The exercise: Collect from the data below each line with "this".
►
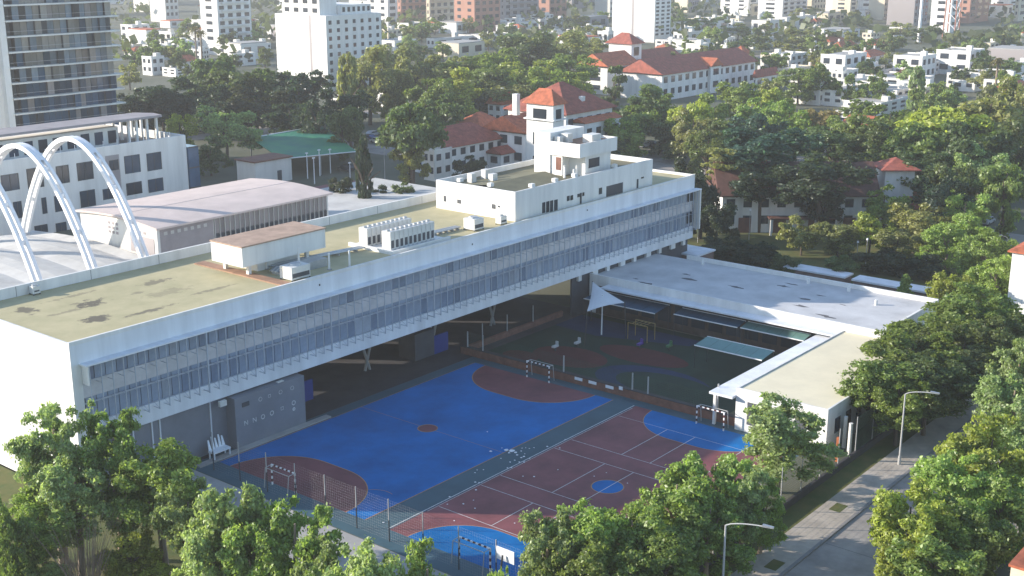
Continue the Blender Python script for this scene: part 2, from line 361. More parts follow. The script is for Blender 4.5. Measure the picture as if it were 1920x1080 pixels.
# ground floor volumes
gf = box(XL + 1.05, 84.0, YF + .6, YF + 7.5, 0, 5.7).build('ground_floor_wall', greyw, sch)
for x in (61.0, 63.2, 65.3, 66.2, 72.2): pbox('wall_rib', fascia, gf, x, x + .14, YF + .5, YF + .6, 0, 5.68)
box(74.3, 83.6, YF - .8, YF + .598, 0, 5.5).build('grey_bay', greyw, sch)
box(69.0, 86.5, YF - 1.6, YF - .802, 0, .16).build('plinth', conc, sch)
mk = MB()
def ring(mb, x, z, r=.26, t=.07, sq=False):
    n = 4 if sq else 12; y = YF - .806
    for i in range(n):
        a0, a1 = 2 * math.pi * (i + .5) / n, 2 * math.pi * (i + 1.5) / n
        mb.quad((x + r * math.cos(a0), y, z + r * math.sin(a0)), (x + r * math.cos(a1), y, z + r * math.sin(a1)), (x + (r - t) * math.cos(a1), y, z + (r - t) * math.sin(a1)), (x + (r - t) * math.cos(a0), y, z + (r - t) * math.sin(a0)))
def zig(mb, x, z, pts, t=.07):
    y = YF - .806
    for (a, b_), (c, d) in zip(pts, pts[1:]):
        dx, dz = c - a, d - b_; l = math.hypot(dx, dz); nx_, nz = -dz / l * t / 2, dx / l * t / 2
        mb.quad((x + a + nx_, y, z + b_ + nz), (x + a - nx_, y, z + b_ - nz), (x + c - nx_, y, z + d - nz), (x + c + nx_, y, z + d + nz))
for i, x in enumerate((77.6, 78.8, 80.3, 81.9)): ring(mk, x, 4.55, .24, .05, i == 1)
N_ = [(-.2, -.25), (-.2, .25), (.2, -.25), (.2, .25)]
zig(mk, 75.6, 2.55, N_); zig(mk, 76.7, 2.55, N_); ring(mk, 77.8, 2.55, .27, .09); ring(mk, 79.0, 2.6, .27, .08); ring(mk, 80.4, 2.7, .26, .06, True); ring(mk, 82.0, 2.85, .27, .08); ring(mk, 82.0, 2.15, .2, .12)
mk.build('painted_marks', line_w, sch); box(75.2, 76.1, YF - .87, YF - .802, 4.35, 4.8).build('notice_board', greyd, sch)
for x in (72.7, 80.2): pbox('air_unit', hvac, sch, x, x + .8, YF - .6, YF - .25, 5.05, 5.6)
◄
►
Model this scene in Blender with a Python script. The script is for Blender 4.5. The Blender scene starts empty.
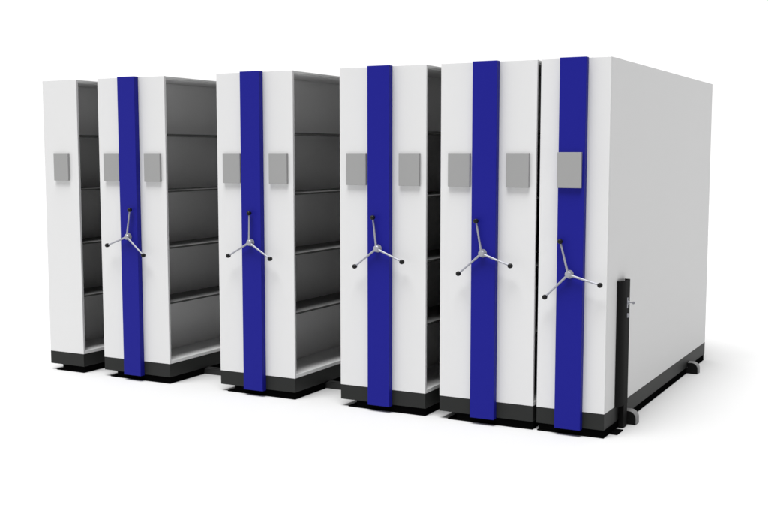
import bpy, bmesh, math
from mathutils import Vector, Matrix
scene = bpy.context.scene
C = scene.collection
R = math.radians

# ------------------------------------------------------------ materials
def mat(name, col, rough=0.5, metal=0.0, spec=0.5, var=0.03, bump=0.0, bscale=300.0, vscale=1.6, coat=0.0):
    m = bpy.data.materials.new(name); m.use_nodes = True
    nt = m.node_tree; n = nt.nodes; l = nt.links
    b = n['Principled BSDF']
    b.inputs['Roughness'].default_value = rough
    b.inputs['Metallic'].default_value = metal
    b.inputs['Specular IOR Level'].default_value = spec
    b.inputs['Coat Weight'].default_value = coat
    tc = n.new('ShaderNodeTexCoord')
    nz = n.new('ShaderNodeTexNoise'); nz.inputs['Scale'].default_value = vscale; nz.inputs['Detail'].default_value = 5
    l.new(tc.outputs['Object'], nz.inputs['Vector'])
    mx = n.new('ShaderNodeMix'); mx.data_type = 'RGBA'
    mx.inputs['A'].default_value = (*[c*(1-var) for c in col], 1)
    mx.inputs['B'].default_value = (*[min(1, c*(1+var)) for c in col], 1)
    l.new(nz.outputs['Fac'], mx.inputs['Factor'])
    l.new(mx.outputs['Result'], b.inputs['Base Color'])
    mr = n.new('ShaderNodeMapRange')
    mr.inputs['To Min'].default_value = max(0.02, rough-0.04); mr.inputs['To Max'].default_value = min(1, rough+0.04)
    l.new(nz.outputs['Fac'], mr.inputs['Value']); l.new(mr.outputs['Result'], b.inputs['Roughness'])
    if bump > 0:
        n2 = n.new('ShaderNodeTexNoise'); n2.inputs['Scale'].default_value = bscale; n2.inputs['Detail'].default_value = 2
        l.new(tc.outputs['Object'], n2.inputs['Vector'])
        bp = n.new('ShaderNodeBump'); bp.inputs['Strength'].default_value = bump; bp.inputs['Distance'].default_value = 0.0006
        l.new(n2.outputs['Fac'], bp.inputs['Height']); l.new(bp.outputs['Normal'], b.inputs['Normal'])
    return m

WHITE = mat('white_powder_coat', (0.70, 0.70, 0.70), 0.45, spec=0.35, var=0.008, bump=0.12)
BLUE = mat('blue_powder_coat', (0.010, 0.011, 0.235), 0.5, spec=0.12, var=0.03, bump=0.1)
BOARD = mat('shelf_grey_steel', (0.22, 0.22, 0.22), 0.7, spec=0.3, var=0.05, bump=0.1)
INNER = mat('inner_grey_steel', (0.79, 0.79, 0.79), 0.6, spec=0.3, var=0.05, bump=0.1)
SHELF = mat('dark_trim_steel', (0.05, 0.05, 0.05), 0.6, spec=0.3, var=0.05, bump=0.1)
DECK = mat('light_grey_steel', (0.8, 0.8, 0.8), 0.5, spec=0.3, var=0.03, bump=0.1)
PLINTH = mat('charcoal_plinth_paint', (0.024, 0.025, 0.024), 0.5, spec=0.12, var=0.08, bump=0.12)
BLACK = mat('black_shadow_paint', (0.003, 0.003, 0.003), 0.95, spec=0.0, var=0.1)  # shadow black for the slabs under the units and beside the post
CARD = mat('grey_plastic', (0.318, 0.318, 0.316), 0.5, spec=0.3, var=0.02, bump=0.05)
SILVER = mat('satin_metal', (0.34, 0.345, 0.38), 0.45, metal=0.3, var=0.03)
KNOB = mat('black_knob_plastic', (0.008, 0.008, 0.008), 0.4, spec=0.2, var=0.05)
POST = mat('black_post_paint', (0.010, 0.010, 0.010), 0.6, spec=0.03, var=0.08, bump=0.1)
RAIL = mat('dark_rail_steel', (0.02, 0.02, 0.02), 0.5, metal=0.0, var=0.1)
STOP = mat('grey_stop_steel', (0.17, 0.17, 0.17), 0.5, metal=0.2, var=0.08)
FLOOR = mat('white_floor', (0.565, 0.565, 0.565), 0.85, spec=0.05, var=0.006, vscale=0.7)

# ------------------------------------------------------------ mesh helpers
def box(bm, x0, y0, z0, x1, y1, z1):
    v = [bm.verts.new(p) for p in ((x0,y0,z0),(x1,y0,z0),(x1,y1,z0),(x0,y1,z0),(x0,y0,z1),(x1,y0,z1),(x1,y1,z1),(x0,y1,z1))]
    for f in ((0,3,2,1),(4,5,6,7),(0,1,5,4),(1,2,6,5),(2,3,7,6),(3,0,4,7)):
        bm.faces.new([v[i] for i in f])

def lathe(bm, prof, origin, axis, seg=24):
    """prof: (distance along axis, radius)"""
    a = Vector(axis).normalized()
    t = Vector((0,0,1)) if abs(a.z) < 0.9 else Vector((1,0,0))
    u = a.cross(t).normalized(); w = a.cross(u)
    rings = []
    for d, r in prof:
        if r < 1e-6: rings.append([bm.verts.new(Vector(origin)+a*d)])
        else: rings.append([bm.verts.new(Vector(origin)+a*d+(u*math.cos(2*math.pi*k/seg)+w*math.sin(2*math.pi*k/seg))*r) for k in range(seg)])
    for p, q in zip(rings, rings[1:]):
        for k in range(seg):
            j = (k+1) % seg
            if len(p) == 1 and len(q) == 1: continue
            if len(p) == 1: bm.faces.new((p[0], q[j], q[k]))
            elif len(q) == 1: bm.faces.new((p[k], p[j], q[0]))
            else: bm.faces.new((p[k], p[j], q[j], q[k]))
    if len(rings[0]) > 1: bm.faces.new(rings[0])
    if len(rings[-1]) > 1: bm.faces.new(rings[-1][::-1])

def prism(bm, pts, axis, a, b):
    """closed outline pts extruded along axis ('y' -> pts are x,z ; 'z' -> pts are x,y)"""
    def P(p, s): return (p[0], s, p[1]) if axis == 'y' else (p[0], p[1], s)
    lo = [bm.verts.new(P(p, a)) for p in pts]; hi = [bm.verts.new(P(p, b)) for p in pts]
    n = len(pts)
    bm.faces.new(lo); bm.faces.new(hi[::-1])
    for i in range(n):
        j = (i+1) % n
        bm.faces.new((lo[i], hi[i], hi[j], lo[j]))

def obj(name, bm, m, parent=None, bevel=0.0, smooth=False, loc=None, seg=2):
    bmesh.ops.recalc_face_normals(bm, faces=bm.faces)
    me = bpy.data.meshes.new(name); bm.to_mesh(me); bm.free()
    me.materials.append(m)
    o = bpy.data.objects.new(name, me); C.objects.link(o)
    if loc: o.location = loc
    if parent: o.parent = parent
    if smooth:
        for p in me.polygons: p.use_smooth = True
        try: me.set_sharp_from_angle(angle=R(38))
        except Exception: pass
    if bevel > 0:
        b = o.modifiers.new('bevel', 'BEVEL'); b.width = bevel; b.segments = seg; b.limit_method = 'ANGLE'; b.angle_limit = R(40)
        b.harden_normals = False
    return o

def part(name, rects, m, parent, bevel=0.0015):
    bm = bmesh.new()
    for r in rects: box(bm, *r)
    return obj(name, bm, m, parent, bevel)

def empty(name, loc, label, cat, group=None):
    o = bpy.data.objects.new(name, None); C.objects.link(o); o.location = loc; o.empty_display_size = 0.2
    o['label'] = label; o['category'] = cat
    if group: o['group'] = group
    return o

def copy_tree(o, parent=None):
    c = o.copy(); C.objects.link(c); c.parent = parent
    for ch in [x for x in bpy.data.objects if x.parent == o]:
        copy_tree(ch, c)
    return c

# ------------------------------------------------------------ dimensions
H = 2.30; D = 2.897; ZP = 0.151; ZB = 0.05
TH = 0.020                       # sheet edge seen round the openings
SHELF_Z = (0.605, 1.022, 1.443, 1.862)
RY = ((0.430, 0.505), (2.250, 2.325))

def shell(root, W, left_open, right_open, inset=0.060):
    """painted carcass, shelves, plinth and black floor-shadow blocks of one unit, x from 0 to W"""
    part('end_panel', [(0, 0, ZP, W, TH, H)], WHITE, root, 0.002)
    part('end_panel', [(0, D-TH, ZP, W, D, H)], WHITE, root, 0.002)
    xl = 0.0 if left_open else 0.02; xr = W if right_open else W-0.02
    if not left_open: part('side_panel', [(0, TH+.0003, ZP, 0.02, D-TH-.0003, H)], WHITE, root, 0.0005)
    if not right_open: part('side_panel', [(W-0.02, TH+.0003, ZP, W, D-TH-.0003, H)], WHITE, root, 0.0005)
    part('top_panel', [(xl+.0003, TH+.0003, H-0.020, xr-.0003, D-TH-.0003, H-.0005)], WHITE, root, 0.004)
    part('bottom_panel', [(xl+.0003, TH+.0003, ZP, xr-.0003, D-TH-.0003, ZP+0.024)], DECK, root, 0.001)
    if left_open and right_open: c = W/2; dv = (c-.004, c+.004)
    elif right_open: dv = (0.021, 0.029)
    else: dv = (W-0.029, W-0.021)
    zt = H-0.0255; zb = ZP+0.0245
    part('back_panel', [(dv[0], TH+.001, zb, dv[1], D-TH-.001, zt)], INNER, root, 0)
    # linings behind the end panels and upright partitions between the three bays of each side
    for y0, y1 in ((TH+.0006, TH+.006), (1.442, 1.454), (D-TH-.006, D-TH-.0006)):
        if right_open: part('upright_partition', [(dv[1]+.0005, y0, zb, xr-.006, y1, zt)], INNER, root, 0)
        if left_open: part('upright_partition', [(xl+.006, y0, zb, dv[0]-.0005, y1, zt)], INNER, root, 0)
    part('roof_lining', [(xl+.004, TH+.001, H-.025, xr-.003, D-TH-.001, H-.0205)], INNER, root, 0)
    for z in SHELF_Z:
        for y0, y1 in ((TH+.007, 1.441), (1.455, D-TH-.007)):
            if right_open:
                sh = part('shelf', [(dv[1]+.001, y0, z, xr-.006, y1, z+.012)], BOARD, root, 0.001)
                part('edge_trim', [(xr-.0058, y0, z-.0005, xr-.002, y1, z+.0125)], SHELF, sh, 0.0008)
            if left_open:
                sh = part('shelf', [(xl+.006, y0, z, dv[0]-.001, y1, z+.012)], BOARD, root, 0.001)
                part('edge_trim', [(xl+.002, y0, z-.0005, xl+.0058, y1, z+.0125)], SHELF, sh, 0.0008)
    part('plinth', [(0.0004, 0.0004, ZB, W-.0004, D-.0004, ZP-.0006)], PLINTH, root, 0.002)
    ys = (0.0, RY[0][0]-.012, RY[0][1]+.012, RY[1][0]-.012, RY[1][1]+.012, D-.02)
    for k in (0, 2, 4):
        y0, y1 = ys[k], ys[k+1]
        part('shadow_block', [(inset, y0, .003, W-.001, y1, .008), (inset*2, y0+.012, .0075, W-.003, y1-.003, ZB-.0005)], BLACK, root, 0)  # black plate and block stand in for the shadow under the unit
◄
Complete response:
Continue the Blender Python script for this scene: part 2, from line 361. More parts follow. The script is for Blender 4.5. Measure the picture as if it were 1920x1080 pixels.
Model this scene in Blender with a Python script. The script is for Blender 4.5. The Blender scene starts empty.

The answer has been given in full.